Aber damit gilt auch: „Diäten sind wider die Psyche„. Weil „alles“ vorgeschrieben ist, bleibt jegliche Autonomie auf der Strecke. Wobei: Innerhalb der Charakterlehre wäre ein autonomer Charakter ja „das Höchste“, was überhaupt zu erreichen ist – und gleichzeitig ist es, bei Licht betrachtet, auch nur ein Idealbild, ein neuzeitlicher Mythos, orientiert am „freien Unternehmer“, der eigenverantwortlich und so weiter…
Leib- und Seelenfeindlich ist unsere durchschnittliche Umgebung, die den Gaumen mit aufgepeppten Schmeichlern kitzelt und die arme Seele zu überflüssigem Konsum verführen will, in der von der Autonomie nicht mehr viel übrig bleibt, der eigene Garten aus der Mode gekommen ist und die soziale Gemeinschaft auf der Strecke bleibt.

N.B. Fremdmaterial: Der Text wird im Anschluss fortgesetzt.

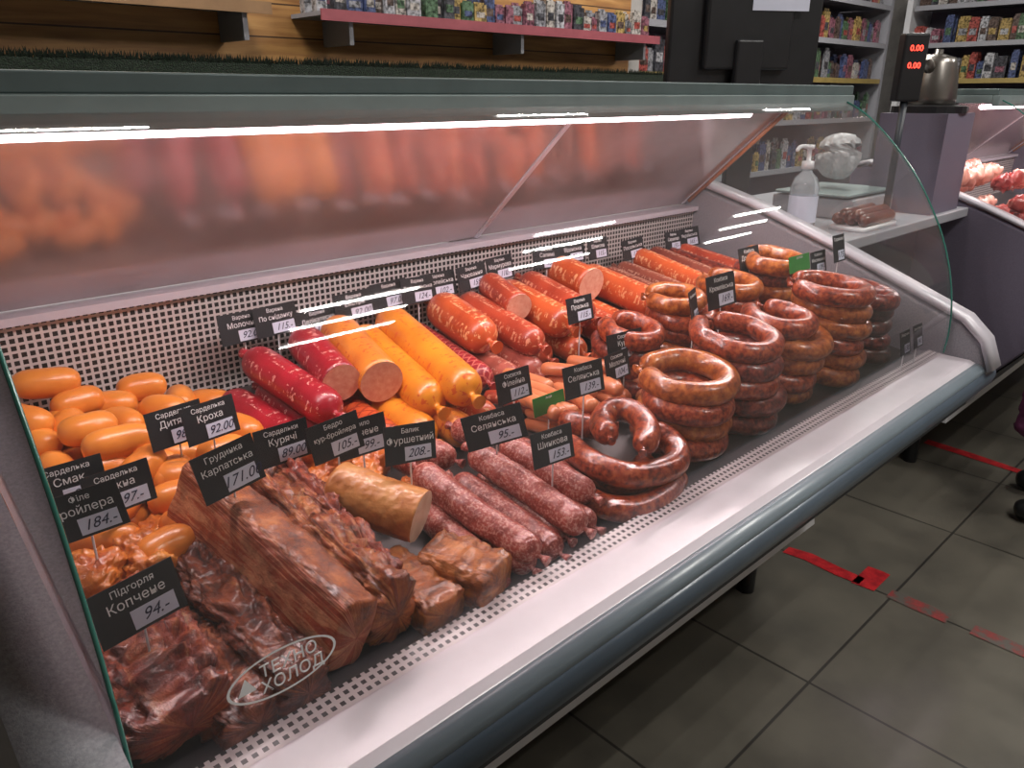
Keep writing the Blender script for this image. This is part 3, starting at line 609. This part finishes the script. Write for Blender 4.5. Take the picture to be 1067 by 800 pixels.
mb=MB(); mb.tube([(2.50,1.12,1.10),(2.50,1.12,1.17),(2.51,1.13,1.24)],.065,pbag,segs=48,amp=.010,freq=26,seed=5,nub=False,step=.005); mb.done('plastic_bag')
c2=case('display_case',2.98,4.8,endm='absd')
raw=organic('raw_poultry',[(.3,(.62,.22,.16)),(.6,(.80,.42,.33)),(.8,(.88,.58,.48))],18,6,.35,.4,.5,50,.004)
redm=organic('raw_beef',[(.3,(.30,.02,.025)),(.55,(.52,.07,.06)),(.7,(.75,.36,.3))],26,6,.35,.4,.5,50,.004)
def lump(mb,a,b_,w,h,mt,seed):
    A=W(a);B_=W(b_); r=.5*min(w,h); mb.tube([A,(A+B_)/2,B_],r,mt,sx=w/2/r,sz=h/2/r,segs=32,amp=.010,freq=22,seed=seed,step=.008,nub=False,exp=2.3)
mb=MB()
for i in range(40):
    x=3.08+.10*(i%5)+random.uniform(-.02,.02); y=.92+.08*((i//5)%3); lump(mb,(x,y,.05+.06*(i//10)),(x+.02,y+.06,.05+.06*(i//10)),.09,.075,raw,i+40)
mb.done('raw_chicken_pile')
mb=MB()
for i in range(44):
    x=3.08+.12*(i%5)+random.uniform(-.02,.02); y=.62+.08*((i//5)%3); lump(mb,(x,y,.04+.052*(i//10)),(x+.03,y+.05,.04+.052*(i//10)),.09,.06,redm if i%3 else raw,i+80)
for i in range(8):
    x=3.75+.13*i; lump(mb,(x,.70,.05),(x+.02,.90,.05),.12,.08,redm,i+120)
mb.done('raw_meat_pile')
def tape(name,pts,w,mat):
    mb=MB(); k=0
    for (x,y) in pts: mb.v+=[Vector((x-w/2+random.uniform(-.004,.004),y,.002)),Vector((x+w/2+random.uniform(-.004,.004),y,.002))]
    for i in range(len(pts)-1): mb.face([2*i,2*i+1,2*i+3,2*i+2],mat)
    mb.done(name,None,False)
tape('floor_tape_red',[(2.08,.92),(2.09,.85),(2.08,.75),(2.08,.68)],.045,M['redtape'])
tape('floor_tape_red',[(2.115,.70),(2.12,.66),(2.12,.635)],.12,M['redtape'])
tape('floor_tape_worn',[(2.08,.60),(2.08,.52),(2.08,.44)],.05,M['worn'])
tape('floor_tape_worn',[(2.08,.38),(2.08,.28),(2.08,.1),(2.08,-.2)],.05,M['worn'])
tape('floor_tape_red',[(3.26,.92),(3.25,.75),(3.23,.55)],.045,M['redtape'])

# ------------------------------------------------------------ customer standing at the right
per=empty('customer_standing',(0,0,0))
coat=plain('coat_plum',(.10,.03,.07),.8,bs=.3); jeans=plain('trousers_dark',(.02,.022,.03),.8); skin=plain('skin',(.62,.34,.24),.5); hair=plain('hair_brown',(.06,.03,.015),.6,bs=.6); shoe=plain('shoe_black',(.012,.012,.012),.35,coat=.3)
def skinmesh(name,verts,edges,mat,root=0,sub=2):
    me=bpy.data.meshes.new(name); me.from_pydata([v[:3] for v in verts],[],[]); me.edges.add(len(edges))
    for i,e in enumerate(edges): me.edges[i].vertices=e
    me.update(); o=bpy.data.objects.new(name,me); COL.objects.link(o); o.parent=per
    sk=o.modifiers.new('skin','SKIN'); sk.use_smooth_shade=True
    for i,v in enumerate(verts):
        d=me.skin_vertices[0].data[i]; d.radius=(v[3],v[4] if len(v)>4 else v[3]); d.use_root=(i==root)
    ss=o.modifiers.new('sub','SUBSURF'); ss.levels=sub; ss.render_levels=sub
    me.materials.append(mat); return o
px,py=3.08,.17
skinmesh('legs',[(px,py,.93,.15,.12),(px-.10,py,.86,.095),(px-.13,py+.02,.50,.062),(px-.17,py+.04,.12,.045),(px+.10,py,.86,.095),(px+.11,py+.03,.50,.062),(px+.10,py+.08,.12,.045)],[(0,1),(1,2),(2,3),(0,4),(4,5),(5,6)],jeans)
skinmesh('coat',[(px,py,.80,.19,.14),(px,py,1.0,.16,.12),(px,py,1.2,.16,.12),(px,py,1.38,.17,.11),(px,py,1.46,.07,.06),(px-.2,py,1.38,.065),(px-.27,py+.03,1.10,.05),(px-.26,py+.20,.90,.04),(px+.2,py,1.38,.065),(px+.26,py+.02,1.10,.05),(px+.25,py+.10,.86,.04)],[(0,1),(1,2),(2,3),(3,4),(3,5),(5,6),(6,7),(3,8),(8,9),(9,10)],coat,1)
mb=MB(); mb.cyl((px,py,1.44),(px,py+.01,1.55),.05,.048,skin); mb.ball((px,py+.02,1.63),.075,.095,.115,skin,28); mb.ball((px,py+.118,1.615),.012,.016,.02,skin,10)
for sgn in (-1,1):
    mb.ball((px+sgn*.03,py+.103,1.64),.011,.008,.007,M['ink'],10); mb.ball((px+sgn*.03,py+.110,1.64),.005,.004,.005,M['black'],8); mb.ball((px+sgn*.076,py+.02,1.625),.010,.018,.03,skin,10)
mb.ball((px,py+.103,1.572),.024,.008,.006,plain('lips',(.5,.14,.12),.5),12); mb.ball((px,py-.005,1.665),.084,.098,.105,hair,28); mb.done('head',per)
def hand(nm,c,sg):
    skinmesh(nm+'_palm',[(c[0],c[1],c[2]+.05,.024,.018),(c[0],c[1],c[2],.034,.014),(c[0],c[1]+.005,c[2]-.035,.036,.013)],[(0,1),(1,2)],skin,1)
    for f in range(4):
        y=c[1]-.028+.019*f; L=(.052,.062,.066,.056)[f]
        skinmesh(nm+'_finger_%d'%f,[(c[0],y,c[2]-.05,.0085),(c[0]+sg*.008,y,c[2]-.05-L*.5,.008),(c[0]+sg*.030,y,c[2]-.05-L*.75,.007),(c[0]+sg*.035,y,c[2]-.05-L*.5,.006)],[(0,1),(1,2),(2,3)],skin,0)
    skinmesh(nm+'_thumb',[(c[0]+sg*.005,c[1]+.028,c[2]-.005,.010),(c[0]+sg*.016,c[1]+.045,c[2]-.03,.009),(c[0]+sg*.026,c[1]+.046,c[2]-.058,.008)],[(0,1),(1,2)],skin,0)
hand('left_hand',(px-.26,py+.25,.83),1); hand('right_hand',(px+.25,py+.12,.78),-1)
for nm,hx,hy,tx,ty in (('left_shoe',2.92,.18,2.83,.49),('right_shoe',3.18,.24,3.08,.55)):
    mb=MB(); A=Vector((hx,hy,.045));B_=Vector((tx,ty,.035)); mb.tube([A,(A+B_)/2+Vector((0,0,.008)),B_],.04,shoe,sx=1.15,sz=.9,segs=20,nub=False,blunt=1.2); mb.cyl((hx,hy+.04,.04),(hx,hy+.03,.16),.048,.05,shoe,18)
    mb.done(nm,per)
bag=empty('shopping_bag',(2.82,.45,.30)); bm_=organic('bag_purple_fabric',[(.3,(.08,.015,.05)),(.7,(.2,.04,.12))],12,5,.6,0,.5,30,.01)
mb=MB(); mb.tube([(0,0,.0),(0,0,.15),(0,0,.32)],.05,bm_,sx=1.0,sz=1.9,segs=28,exp=3,amp=.008,freq=14,nub=False,step=.01)
for sx_ in (-.02,.02): mb.tube([(sx_,-.05,.30),(sx_,-.03,.42),(sx_,0,.46),(sx_,.03,.42),(sx_,.05,.30)],.005,bm_,nub=False,segs=8)
mb.done('bag_body',bag)

# ------------------------------------------------------------ lights: ceiling troffers with separate fluorescent tubes
tl=emis('tube_light',(1,.98,.95),9)
def ceil_light(x,y,e,col=(1,.97,.92)):
    r_=empty('ceiling_light_fixture',(x,y,2.86)); mb=MB(); mb.box((-.3,-.3,0),(.3,.3,.04),M['white']); mb.done('housing',r_,False)
    mb=MB()
    for i in range(3): mb.box((-.28,-.21+.2*i,-.015),(.28,-.19+.2*i,0),tl)
    mb.done('tubes',r_,False)
    for i in range(3):
        L=bpy.data.lights.new('tube_area','AREA'); L.shape='RECTANGLE'; L.size=.56; L.size_y=.03; L.energy=e/3; L.color=col
        o=bpy.data.objects.new('tube_area',L); COL.objects.link(o); o.parent=r_; o.location=(0,-.2+.2*i,-.02)
for x,y,e in ((1.65,-.75,24),(2.75,-.35,26),(4.6,-.6,26),(.6,1.75,24),(2.6,1.8,26),(4.8,1.8,28)): ceil_light(x,y,e)
w=bpy.data.worlds.new('world'); SC.world=w; w.use_nodes=True; w.node_tree.nodes['Background'].inputs[0].default_value=(.9,.88,.85,1); w.node_tree.nodes['Background'].inputs[1].default_value=.2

Märchen gelten einerseits als Kinderkram, und gleichzeitig wird das Hänsel- und Gretel-Motto „Knusper-knusper-knäuschen“ ständig wiederholt: Hier und da ein neuer „Knusperspass“, der ohne spezielle Verfahren und Zusatzstoffe gar nicht erreicht werden kann; die Nahrung wird infantilisiert und die Verpackung zum größten Verkaufsargument; wenn die Süßigkeit als Verpackung für eine Überraschung dient, wundern wir uns doch längst nicht mehr darüber, dass es so etwas gibt.
Das macht zwar manchmal kurzfristig „Spass“, ist aber auf Dauer auch nicht befriedigend, wenn das „Amüsement“ in Langeweile umkippt.